All CPUs today are RISC descendants: yes, even Intel and AMD's x86.

The first "not actually a CISC x86 at all internally, but 100% a RISC" was the Pentium Pro (1995, and recycled a lot of work put into the i960, thanks to Fred Pollack), and AMD's first real[1] CPUs weren't x86 but a RISC descendant called the AM29k, which when they slapped an x86 decoder on it and it became the original K5 (1996), which sometimes won benchmarks against the Pentium, especially on code that wouldn't take advantage of the Pentium dual ALU design; the AM29k/K5's OoOE was superior due to it's RISC nature.
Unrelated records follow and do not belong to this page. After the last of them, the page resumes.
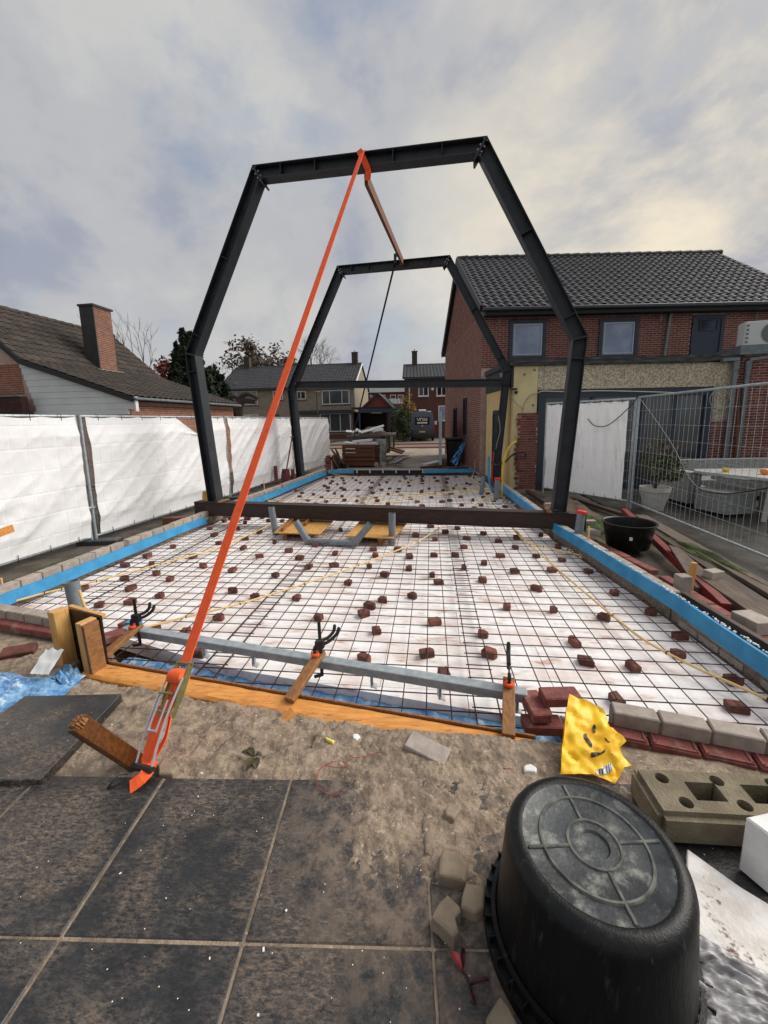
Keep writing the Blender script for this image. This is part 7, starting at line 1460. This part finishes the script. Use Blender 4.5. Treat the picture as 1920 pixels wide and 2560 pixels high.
hp_ = atY(1018, 1020, 38); b = thing('autumn_tree', (hp_.x, 38, 0), 'small yellow and red autumn tree behind the green shrub', 'tree'); MB().tube([(hp_.x, 38, 0), (hp_.x, 38, 3)], .06, 6).build('trunk', M['bark'], b); leaves(MB(), [(V((hp_.x+random.gauss(0, .35), 38+random.gauss(0, .3), 2.6+random.gauss(0, .8))), (.3, .3, .3)) for _ in range(26)], .1, 40).build('crown', M['leafy'], b); leaves(MB(), [(V((hp_.x-.2+random.gauss(0, .2), 37.8, 2.4+random.gauss(0, .5))), (.25, .2, .25)) for _ in range(10)], .1, 24).build('red_leaves', M['leafr'], b)
for k, (x, y) in enumerate(((985, 1020), (979, 1035))): q = atY(x, y, 37); b = thing('reed_clump', (q.x, 37, 0), ['pale ornamental grass beside the carport', 'second pale ornamental grass beside the carport'][k], 'plant'); leaves(MB(), [(V((q.x, 37, .5+.4*i)), (.25, .25, .35)) for i in range(5)], .14, 60).build('blades', M['leafy'], b)
lp = atY(795, 1060, 31); t = thing('street_lamp', (lp.x, 31, 0), 'street lamp with a flat pale head before the rough-cast house', 'street lamp'); zt = atY(793, 983, 31).z; MB().tube([(lp.x, 31, 0), (lp.x, 31, zt)], [.06, .04], 10).build('pole', M['steel'], t, smooth=True); MB().lathe([(0, -.02), (.09, -.02), (.27, .06), (.30, .09), (.30, .12), (0, .15)], V((lp.x, 31, zt)), 24).build('head', M['stucco'], t, smooth=True)
# pruned stump branch over the orange shed wall
q = atY(606, 995, 18.5); t = thing('pruned_tree', (q.x, 18.5, 0), 'pruned dark tree stub with thick knuckles beyond the left house', 'tree'); b = MB(); b.tube([(q.x-.2, 18.5, 0), (q.x-.2, 18.5, 2.5), (q.x-.1, 18.5, 2.85)], [.2, .18, .22], 8)
for pts in (((600, 995), (615, 985), (632, 988), (645, 996)), ((600, 1000), (620, 1002), (640, 1006)), ((600, 998), (585, 990), (575, 993))): b.tube(smooth_path([V((q.x-.1, 18.5, 2.8))]+[atY(x, y, 18.5) for x, y in pts], 3), .11, 7)
b.build('trunk', M['bark'], t, smooth=True)
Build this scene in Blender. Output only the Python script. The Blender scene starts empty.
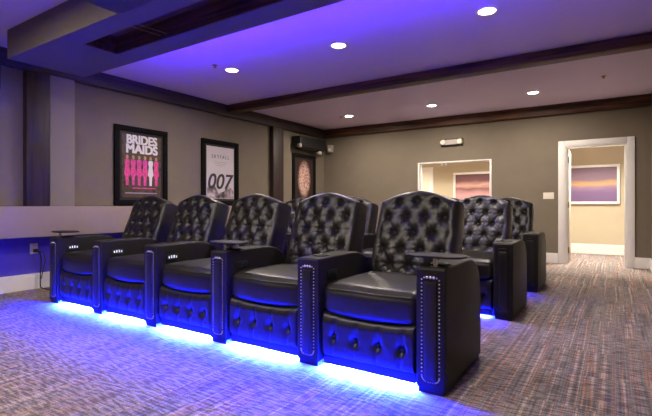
import bpy, bmesh, math, random
from mathutils import Vector, Matrix
random.seed(7)
SC = bpy.context.scene
COL = SC.collection
PI = math.pi

# ------------------------------------------------------------------ materials
MATS = {}
def nodes(name):
    m = bpy.data.materials.new(name); m.use_nodes = True
    nt = m.node_tree; nt.nodes.clear()
    out = nt.nodes.new('ShaderNodeOutputMaterial')
    b = nt.nodes.new('ShaderNodeBsdfPrincipled')
    nt.links.new(b.outputs[0], out.inputs[0])
    MATS[name] = m
    return m, nt, b
def plain(name, col, rough=.5, metal=0, spec=.5, noise=0, scale=30, bump=0, bscale=200, coat=0):
    m, nt, b = nodes(name)
    b.inputs['Base Color'].default_value = (*col, 1)
    b.inputs['Roughness'].default_value = rough
    b.inputs['Metallic'].default_value = metal
    b.inputs['Specular IOR Level'].default_value = spec
    b.inputs['Coat Weight'].default_value = coat
    if noise or bump:
        tc = nt.nodes.new('ShaderNodeTexCoord')
    if noise:
        n = nt.nodes.new('ShaderNodeTexNoise'); n.inputs['Scale'].default_value = scale
        n.inputs['Detail'].default_value = 4
        nt.links.new(tc.outputs['Object'], n.inputs['Vector'])
        r = nt.nodes.new('ShaderNodeValToRGB')
        r.color_ramp.elements[0].position = .3; r.color_ramp.elements[1].position = .7
        r.color_ramp.elements[0].color = (*[c*(1-noise) for c in col], 1)
        r.color_ramp.elements[1].color = (*[min(1, c*(1+noise)) for c in col], 1)
        nt.links.new(n.outputs['Fac'], r.inputs[0]); nt.links.new(r.outputs[0], b.inputs['Base Color'])
    if bump:
        n2 = nt.nodes.new('ShaderNodeTexNoise'); n2.inputs['Scale'].default_value = bscale
        nt.links.new(tc.outputs['Object'], n2.inputs['Vector'])
        bp = nt.nodes.new('ShaderNodeBump'); bp.inputs['Strength'].default_value = bump
        bp.inputs['Distance'].default_value = .002
        nt.links.new(n2.outputs['Fac'], bp.inputs['Height']); nt.links.new(bp.outputs[0], b.inputs['Normal'])
    return m
def emit(name, col, s):
    m, nt, b = nodes(name)
    b.inputs['Base Color'].default_value = (*col, 1)
    b.inputs['Emission Color'].default_value = (*col, 1)
    b.inputs['Emission Strength'].default_value = s
    return m
def wood(name, c0, c1, axis):
    m, nt, b = nodes(name)
    g = nt.nodes.new('ShaderNodeNewGeometry')
    mp = nt.nodes.new('ShaderNodeMapping')
    s = [28, 28, 28]; s[axis] = 1.6
    mp.inputs['Scale'].default_value = s
    nt.links.new(g.outputs['Position'], mp.inputs['Vector'])
    n = nt.nodes.new('ShaderNodeTexNoise'); n.inputs['Scale'].default_value = 1; n.inputs['Detail'].default_value = 6
    nt.links.new(mp.outputs[0], n.inputs['Vector'])
    r = nt.nodes.new('ShaderNodeValToRGB')
    r.color_ramp.elements[0].position = .35; r.color_ramp.elements[1].position = .72
    r.color_ramp.elements[0].color = (*c0, 1); r.color_ramp.elements[1].color = (*c1, 1)
    nt.links.new(n.outputs['Fac'], r.inputs[0]); nt.links.new(r.outputs[0], b.inputs['Base Color'])
    bp = nt.nodes.new('ShaderNodeBump'); bp.inputs['Strength'].default_value = .5; bp.inputs['Distance'].default_value = .006
    nt.links.new(n.outputs['Fac'], bp.inputs['Height']); nt.links.new(bp.outputs[0], b.inputs['Normal'])
    b.inputs['Roughness'].default_value = .55
    return m
def carpet():
    m, nt, b = nodes('carpet')
    N = nt.nodes.new; L = nt.links.new
    g = N('ShaderNodeNewGeometry')
    # half-metre carpet tiles: a random offset per tile
    sn = N('ShaderNodeVectorMath'); sn.operation = 'SNAP'; sn.inputs[1].default_value = (.5, .5, 10)
    L(g.outputs['Position'], sn.inputs[0])
    wn = N('ShaderNodeTexWhiteNoise'); wn.noise_dimensions = '3D'; L(sn.outputs[0], wn.inputs['Vector'])
    off = N('ShaderNodeVectorMath'); off.operation = 'MULTIPLY_ADD'
    off.inputs[1].default_value = (.03, .5, 0)
    L(wn.outputs['Color'], off.inputs[0]); L(g.outputs['Position'], off.inputs[2])
    def stripes(sx, sy, detail):
        mp = N('ShaderNodeMapping'); mp.inputs['Scale'].default_value = (sx, sy, 0)
        L(off.outputs[0], mp.inputs['Vector'])
        n = N('ShaderNodeTexNoise'); n.inputs['Scale'].default_value = 1; n.inputs['Detail'].default_value = detail
        L(mp.outputs[0], n.inputs['Vector'])
        return n
    a = stripes(52, .5, 1.0)
    r1 = N('ShaderNodeValToRGB'); cr = r1.color_ramp
    cr.interpolation = 'LINEAR'
    stops = [(.28, (.16, .14, .135)), (.40, (.22, .195, .185)), (.48, (.31, .27, .25)), (.545, (.20, .175, .17)), (.60, (.40, .21, .14)), (.66, (.42, .37, .33))]
    cr.elements[0].position, cr.elements[0].color = stops[0][0], (*stops[0][1], 1)
    cr.elements[1].position, cr.elements[1].color = stops[1][0], (*stops[1][1], 1)
    for p, c in stops[2:]:
        e = cr.elements.new(p); e.color = (*c, 1)
    L(a.outputs['Fac'], r1.inputs[0])
    c = stripes(13, 60, .5)
    r2 = N('ShaderNodeValToRGB'); r2.color_ramp.elements[0].position = .38; r2.color_ramp.elements[1].position = .6
    r2.color_ramp.elements[0].color = (.55, .55, .57, 1); r2.color_ramp.elements[1].color = (1.18, 1.16, 1.15, 1)
    L(c.outputs['Fac'], r2.inputs[0])
    mx = N('ShaderNodeMixRGB'); mx.blend_type = 'MULTIPLY'; mx.inputs[0].default_value = 1
    L(r1.outputs[0], mx.inputs[1]); L(r2.outputs[0], mx.inputs[2])
    f = N('ShaderNodeTexNoise'); f.inputs['Scale'].default_value = 140; f.inputs['Detail'].default_value = 2
    L(g.outputs['Position'], f.inputs['Vector'])
    r3 = N('ShaderNodeValToRGB'); r3.color_ramp.elements[0].position = .3; r3.color_ramp.elements[1].position = .7
    r3.color_ramp.elements[0].color = (.55, .55, .55, 1); r3.color_ramp.elements[1].color = (1.4, 1.4, 1.4, 1)
    L(f.outputs['Fac'], r3.inputs[0])
    mx2 = N('ShaderNodeMixRGB'); mx2.blend_type = 'MULTIPLY'; mx2.inputs[0].default_value = 1
    L(mx.outputs[0], mx2.inputs[1]); L(r3.outputs[0], mx2.inputs[2])
    hs = N('ShaderNodeMapRange'); hs.inputs['To Min'].default_value = .86; hs.inputs['To Max'].default_value = 1.14
    L(wn.outputs['Value'], hs.inputs['Value'])
    mx3 = N('ShaderNodeMixRGB'); mx3.blend_type = 'MULTIPLY'; mx3.inputs[0].default_value = 1
    L(mx2.outputs[0], mx3.inputs[1]); L(hs.outputs[0], mx3.inputs[2])
    L(mx3.outputs[0], b.inputs['Base Color'])
    bp = N('ShaderNodeBump'); bp.inputs['Strength'].default_value = .6; bp.inputs['Distance'].default_value = .004
    L(c.outputs['Fac'], bp.inputs['Height']); L(bp.outputs[0], b.inputs['Normal'])
    hs.inputs['To Min'].default_value = .88; hs.inputs['To Max'].default_value = 1.0
    b.inputs['Roughness'].default_value = .95; b.inputs['Specular IOR Level'].default_value = .15
    return m
def seascape(name, stops, zlo, zhi):
    m, nt, b = nodes(name)
    N = nt.nodes.new; L = nt.links.new
    g = N('ShaderNodeNewGeometry'); mp = N('ShaderNodeMapping'); mp.inputs['Scale'].default_value = (2.5, 1, 9)
    L(g.outputs['Position'], mp.inputs['Vector'])
    n = N('ShaderNodeTexNoise'); n.inputs['Scale'].default_value = 1; n.inputs['Detail'].default_value = 4
    L(mp.outputs[0], n.inputs['Vector'])
    sp = N('ShaderNodeSeparateXYZ'); L(g.outputs['Position'], sp.inputs[0])
    mr = N('ShaderNodeMapRange'); mr.inputs['From Min'].default_value = zlo; mr.inputs['From Max'].default_value = zhi
    L(sp.outputs['Z'], mr.inputs['Value'])
    ad = N('ShaderNodeMath'); ad.operation = 'MULTIPLY_ADD'; ad.inputs[1].default_value = .22
    L(n.outputs['Fac'], ad.inputs[0]); L(mr.outputs[0], ad.inputs[2])
    sb = N('ShaderNodeMath'); sb.operation = 'SUBTRACT'; sb.inputs[1].default_value = .11; L(ad.outputs[0], sb.inputs[0])
    r = N('ShaderNodeValToRGB'); cr = r.color_ramp
    cr.elements[0].position, cr.elements[0].color = stops[0][0], (*stops[0][1], 1)
    cr.elements[1].position, cr.elements[1].color = stops[-1][0], (*stops[-1][1], 1)
    for p, c in stops[1:-1]:
        e = cr.elements.new(p); e.color = (*c, 1)
    L(sb.outputs[0], r.inputs[0]); L(r.outputs[0], b.inputs['Base Color'])
    b.inputs['Roughness'].default_value = .6
    return m
def blotch(name, cols, scale):
    m, nt, b = nodes(name)
    N = nt.nodes.new; L = nt.links.new
    tc = N('ShaderNodeTexCoord')
    n = N('ShaderNodeTexNoise'); n.inputs['Scale'].default_value = scale; n.inputs['Detail'].default_value = 3
    L(tc.outputs['Object'], n.inputs['Vector'])
    r = N('ShaderNodeValToRGB'); cr = r.color_ramp
    k = len(cols)
    for i, c in enumerate(cols):
        p = .34 + .32*i/(k-1)
        if i < 2: e = cr.elements[i]; e.position = p
        else: e = cr.elements.new(p)
        e.color = (*c, 1)
    L(n.outputs['Fac'], r.inputs[0]); L(r.outputs[0], b.inputs['Base Color'])
    b.inputs['Roughness'].default_value = .4
    return m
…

So, although, yes, technically there is a x86 duopoly, but x86 kind of ceased to exist meaningfully in the 90s. It is a RISC descendant monopoly, and whoever is in the lead at any given moment is who has the best fab tech; currently it's a fist fight between two Jim Keller architectures (he worked on both AMD's Zen and PASemi's ARM family) both using top tier TSMC tech. Jim Keller himself is a very accomplished RISC jockey, and I absolutely respect him and any team he's been part of.

[1] Depending on how you define real; the team that left Intel after management screwed them and started AMD, reverse engineered and reimplemented the CPU that put Intel on the map, the 8080, called the Am9080, after making a lot of "bag of chips" sort of ICs that weren't CPUs. All the other CPUs between that and the AM29k were second source chips under license.